- EXERCISE TASK
Restate the opening lines of the material below word for word, stopping after the line that contains "def rect(u0, v0, u1, v1): return".

##### MATERIAL #####

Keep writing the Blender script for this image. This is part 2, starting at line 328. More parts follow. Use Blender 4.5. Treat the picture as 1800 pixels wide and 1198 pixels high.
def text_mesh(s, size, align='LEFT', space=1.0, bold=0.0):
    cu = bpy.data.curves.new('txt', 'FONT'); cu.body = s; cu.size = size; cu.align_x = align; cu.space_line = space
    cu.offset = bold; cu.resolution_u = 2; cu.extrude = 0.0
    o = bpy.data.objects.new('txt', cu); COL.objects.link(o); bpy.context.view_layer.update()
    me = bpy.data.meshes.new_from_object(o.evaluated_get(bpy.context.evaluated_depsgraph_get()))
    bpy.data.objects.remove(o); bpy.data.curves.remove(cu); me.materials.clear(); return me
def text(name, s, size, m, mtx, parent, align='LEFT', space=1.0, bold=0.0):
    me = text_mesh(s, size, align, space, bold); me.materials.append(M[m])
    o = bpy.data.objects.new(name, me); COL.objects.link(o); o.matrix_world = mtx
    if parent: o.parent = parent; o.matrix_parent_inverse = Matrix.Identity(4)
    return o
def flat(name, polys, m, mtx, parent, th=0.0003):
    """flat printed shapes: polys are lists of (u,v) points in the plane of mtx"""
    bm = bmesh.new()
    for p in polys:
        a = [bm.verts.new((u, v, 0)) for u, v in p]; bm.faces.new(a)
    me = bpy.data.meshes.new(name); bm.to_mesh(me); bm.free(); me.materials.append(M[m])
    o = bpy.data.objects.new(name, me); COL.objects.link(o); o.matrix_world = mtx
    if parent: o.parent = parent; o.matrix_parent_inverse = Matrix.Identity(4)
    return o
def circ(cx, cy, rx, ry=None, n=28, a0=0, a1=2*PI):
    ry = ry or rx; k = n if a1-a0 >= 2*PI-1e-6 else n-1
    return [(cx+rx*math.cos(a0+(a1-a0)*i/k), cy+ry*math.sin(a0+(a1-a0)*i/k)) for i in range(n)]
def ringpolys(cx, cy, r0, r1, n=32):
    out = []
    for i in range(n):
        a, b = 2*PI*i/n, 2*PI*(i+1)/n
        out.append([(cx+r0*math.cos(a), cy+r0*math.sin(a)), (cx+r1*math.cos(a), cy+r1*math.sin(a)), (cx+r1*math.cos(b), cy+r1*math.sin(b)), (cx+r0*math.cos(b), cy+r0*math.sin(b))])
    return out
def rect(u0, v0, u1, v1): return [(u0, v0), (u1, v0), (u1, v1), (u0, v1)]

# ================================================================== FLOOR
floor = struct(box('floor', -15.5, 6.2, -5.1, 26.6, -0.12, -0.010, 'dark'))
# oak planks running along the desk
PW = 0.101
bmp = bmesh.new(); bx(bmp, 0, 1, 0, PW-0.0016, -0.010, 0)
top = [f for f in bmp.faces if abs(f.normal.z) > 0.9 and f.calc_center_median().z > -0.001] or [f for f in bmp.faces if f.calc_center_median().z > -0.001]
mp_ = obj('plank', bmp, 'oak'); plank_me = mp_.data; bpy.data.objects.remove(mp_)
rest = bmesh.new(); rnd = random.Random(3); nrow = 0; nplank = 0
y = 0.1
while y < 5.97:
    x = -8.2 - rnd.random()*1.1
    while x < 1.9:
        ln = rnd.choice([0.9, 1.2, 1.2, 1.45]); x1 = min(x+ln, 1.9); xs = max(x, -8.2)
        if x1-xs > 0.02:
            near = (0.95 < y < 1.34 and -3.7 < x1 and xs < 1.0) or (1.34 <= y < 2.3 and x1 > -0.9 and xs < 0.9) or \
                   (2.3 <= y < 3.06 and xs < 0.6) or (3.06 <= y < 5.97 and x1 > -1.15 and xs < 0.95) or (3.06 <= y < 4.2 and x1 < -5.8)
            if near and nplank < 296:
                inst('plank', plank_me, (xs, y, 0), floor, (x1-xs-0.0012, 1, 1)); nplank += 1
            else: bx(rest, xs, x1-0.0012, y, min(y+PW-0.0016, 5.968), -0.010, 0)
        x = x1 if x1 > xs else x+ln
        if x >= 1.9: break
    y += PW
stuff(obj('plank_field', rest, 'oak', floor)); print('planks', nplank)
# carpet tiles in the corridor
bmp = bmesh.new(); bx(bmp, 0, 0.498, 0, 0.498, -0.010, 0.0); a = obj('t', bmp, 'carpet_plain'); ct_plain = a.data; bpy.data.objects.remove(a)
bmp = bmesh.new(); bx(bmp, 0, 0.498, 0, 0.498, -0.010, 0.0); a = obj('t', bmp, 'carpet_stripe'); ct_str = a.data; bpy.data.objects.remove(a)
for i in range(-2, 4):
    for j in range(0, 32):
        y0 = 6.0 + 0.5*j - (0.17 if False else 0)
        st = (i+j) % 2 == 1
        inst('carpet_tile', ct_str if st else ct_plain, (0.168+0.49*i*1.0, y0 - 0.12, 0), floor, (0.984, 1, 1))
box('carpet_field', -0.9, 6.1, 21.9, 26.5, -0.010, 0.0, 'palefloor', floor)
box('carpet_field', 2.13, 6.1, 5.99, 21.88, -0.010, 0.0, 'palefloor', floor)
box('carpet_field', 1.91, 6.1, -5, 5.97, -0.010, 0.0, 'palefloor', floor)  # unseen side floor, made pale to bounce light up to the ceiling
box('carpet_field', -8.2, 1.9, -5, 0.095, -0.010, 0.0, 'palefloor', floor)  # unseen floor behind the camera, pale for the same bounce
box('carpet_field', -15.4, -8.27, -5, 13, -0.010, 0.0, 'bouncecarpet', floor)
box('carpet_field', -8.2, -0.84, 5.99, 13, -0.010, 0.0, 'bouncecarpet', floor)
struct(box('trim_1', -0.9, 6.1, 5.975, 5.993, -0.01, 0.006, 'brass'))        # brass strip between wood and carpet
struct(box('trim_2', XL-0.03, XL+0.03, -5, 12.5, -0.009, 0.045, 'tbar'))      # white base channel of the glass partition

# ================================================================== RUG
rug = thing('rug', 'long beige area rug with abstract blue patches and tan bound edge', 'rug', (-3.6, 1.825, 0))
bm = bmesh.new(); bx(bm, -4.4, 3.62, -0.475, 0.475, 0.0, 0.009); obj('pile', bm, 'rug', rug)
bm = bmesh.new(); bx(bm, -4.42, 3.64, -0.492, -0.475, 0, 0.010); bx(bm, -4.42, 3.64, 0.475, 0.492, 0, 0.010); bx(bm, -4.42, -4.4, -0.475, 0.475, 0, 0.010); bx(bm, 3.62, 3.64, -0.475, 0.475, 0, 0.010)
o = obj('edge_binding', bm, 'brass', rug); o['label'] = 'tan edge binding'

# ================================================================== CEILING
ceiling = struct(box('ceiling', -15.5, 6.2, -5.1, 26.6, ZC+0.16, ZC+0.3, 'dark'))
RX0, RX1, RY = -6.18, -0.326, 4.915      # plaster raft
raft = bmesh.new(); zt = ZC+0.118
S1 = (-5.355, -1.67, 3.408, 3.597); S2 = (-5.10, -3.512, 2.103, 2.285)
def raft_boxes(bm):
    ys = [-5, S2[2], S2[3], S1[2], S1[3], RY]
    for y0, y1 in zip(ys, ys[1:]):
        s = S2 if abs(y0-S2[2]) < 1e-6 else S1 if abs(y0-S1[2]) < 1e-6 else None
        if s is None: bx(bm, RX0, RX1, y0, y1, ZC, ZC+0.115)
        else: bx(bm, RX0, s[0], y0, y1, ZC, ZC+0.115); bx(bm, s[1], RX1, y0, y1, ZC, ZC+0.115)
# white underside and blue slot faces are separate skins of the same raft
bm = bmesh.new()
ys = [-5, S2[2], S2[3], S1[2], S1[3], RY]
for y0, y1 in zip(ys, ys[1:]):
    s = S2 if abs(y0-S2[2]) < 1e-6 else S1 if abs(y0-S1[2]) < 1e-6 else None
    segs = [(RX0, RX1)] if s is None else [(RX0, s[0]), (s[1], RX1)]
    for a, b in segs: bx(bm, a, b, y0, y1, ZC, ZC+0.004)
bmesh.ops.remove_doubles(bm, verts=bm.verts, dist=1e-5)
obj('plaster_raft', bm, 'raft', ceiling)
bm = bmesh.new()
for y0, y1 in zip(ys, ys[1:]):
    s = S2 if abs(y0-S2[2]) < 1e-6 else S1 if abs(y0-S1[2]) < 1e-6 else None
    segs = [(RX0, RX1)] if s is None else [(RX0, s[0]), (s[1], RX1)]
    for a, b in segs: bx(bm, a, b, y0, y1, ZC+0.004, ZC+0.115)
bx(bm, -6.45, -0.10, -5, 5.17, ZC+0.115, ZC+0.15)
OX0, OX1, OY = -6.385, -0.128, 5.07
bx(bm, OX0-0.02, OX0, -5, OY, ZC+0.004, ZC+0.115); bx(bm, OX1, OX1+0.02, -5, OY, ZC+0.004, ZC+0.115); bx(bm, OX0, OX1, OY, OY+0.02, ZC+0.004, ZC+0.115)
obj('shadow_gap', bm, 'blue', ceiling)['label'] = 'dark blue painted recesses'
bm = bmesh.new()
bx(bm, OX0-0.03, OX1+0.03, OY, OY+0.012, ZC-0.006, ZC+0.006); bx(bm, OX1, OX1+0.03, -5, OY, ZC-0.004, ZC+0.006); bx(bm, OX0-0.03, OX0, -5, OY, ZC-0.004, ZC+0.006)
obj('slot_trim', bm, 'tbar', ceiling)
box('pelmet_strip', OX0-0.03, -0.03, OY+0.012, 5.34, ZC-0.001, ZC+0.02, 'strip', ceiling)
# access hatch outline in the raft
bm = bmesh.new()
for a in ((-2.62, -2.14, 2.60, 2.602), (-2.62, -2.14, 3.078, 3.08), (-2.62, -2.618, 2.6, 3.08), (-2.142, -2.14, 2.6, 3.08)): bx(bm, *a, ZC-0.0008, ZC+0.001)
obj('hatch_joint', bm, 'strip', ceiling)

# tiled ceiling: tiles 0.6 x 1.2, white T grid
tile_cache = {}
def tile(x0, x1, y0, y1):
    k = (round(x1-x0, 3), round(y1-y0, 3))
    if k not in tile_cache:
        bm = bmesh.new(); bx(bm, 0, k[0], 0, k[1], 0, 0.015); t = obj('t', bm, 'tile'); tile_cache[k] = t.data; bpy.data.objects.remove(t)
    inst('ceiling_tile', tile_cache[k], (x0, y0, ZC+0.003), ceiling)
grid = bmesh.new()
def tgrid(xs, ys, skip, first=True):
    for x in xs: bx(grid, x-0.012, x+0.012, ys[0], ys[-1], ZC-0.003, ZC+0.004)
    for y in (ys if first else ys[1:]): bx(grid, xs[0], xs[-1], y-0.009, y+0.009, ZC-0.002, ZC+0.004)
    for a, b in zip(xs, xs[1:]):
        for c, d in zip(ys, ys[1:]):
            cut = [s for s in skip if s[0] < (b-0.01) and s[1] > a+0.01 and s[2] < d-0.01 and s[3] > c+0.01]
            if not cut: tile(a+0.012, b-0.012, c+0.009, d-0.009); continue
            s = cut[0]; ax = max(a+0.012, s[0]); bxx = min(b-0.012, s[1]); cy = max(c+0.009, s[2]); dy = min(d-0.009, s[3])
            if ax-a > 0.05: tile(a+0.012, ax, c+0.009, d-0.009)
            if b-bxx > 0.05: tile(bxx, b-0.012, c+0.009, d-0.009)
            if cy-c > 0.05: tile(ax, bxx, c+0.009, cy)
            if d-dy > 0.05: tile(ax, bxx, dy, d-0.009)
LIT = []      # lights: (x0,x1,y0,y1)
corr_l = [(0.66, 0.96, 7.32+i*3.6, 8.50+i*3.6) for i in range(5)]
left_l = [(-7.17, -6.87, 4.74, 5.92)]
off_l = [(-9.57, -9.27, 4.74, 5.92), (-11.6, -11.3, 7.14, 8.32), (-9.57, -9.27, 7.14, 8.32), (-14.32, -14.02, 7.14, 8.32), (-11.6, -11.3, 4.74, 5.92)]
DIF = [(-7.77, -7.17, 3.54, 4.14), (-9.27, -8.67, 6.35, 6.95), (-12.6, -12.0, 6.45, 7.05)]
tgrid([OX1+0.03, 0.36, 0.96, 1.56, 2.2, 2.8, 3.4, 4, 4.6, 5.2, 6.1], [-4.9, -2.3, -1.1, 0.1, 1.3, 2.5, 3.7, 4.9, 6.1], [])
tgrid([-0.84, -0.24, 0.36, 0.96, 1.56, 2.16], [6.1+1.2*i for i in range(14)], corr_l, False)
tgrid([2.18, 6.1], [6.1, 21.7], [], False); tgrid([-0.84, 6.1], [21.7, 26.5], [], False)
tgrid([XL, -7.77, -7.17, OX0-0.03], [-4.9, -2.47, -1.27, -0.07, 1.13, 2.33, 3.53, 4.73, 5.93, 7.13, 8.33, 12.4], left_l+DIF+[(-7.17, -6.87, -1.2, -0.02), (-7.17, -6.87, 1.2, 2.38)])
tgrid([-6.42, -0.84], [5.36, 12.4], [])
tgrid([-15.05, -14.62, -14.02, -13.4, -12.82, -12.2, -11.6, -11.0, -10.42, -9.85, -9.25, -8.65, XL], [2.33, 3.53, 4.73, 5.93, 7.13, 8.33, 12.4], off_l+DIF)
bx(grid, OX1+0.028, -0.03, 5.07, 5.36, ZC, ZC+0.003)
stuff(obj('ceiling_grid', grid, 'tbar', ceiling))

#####

- OUTPUT FOR THIS TASK
Keep writing the Blender script for this image. This is part 2, starting at line 328. More parts follow. Use Blender 4.5. Treat the picture as 1800 pixels wide and 1198 pixels high.
def text_mesh(s, size, align='LEFT', space=1.0, bold=0.0):
    cu = bpy.data.curves.new('txt', 'FONT'); cu.body = s; cu.size = size; cu.align_x = align; cu.space_line = space
    cu.offset = bold; cu.resolution_u = 2; cu.extrude = 0.0
    o = bpy.data.objects.new('txt', cu); COL.objects.link(o); bpy.context.view_layer.update()
    me = bpy.data.meshes.new_from_object(o.evaluated_get(bpy.context.evaluated_depsgraph_get()))
    bpy.data.objects.remove(o); bpy.data.curves.remove(cu); me.materials.clear(); return me
def text(name, s, size, m, mtx, parent, align='LEFT', space=1.0, bold=0.0):
    me = text_mesh(s, size, align, space, bold); me.materials.append(M[m])
    o = bpy.data.objects.new(name, me); COL.objects.link(o); o.matrix_world = mtx
    if parent: o.parent = parent; o.matrix_parent_inverse = Matrix.Identity(4)
    return o
def flat(name, polys, m, mtx, parent, th=0.0003):
    """flat printed shapes: polys are lists of (u,v) points in the plane of mtx"""
    bm = bmesh.new()
    for p in polys:
        a = [bm.verts.new((u, v, 0)) for u, v in p]; bm.faces.new(a)
    me = bpy.data.meshes.new(name); bm.to_mesh(me); bm.free(); me.materials.append(M[m])
    o = bpy.data.objects.new(name, me); COL.objects.link(o); o.matrix_world = mtx
    if parent: o.parent = parent; o.matrix_parent_inverse = Matrix.Identity(4)
    return o
def circ(cx, cy, rx, ry=None, n=28, a0=0, a1=2*PI):
    ry = ry or rx; k = n if a1-a0 >= 2*PI-1e-6 else n-1
    return [(cx+rx*math.cos(a0+(a1-a0)*i/k), cy+ry*math.sin(a0+(a1-a0)*i/k)) for i in range(n)]
def ringpolys(cx, cy, r0, r1, n=32):
    out = []
    for i in range(n):
        a, b = 2*PI*i/n, 2*PI*(i+1)/n
        out.append([(cx+r0*math.cos(a), cy+r0*math.sin(a)), (cx+r1*math.cos(a), cy+r1*math.sin(a)), (cx+r1*math.cos(b), cy+r1*math.sin(b)), (cx+r0*math.cos(b), cy+r0*math.sin(b))])
    return out
def rect(u0, v0, u1, v1): return [(u0, v0), (u1, v0), (u1, v1), (u0, v1)]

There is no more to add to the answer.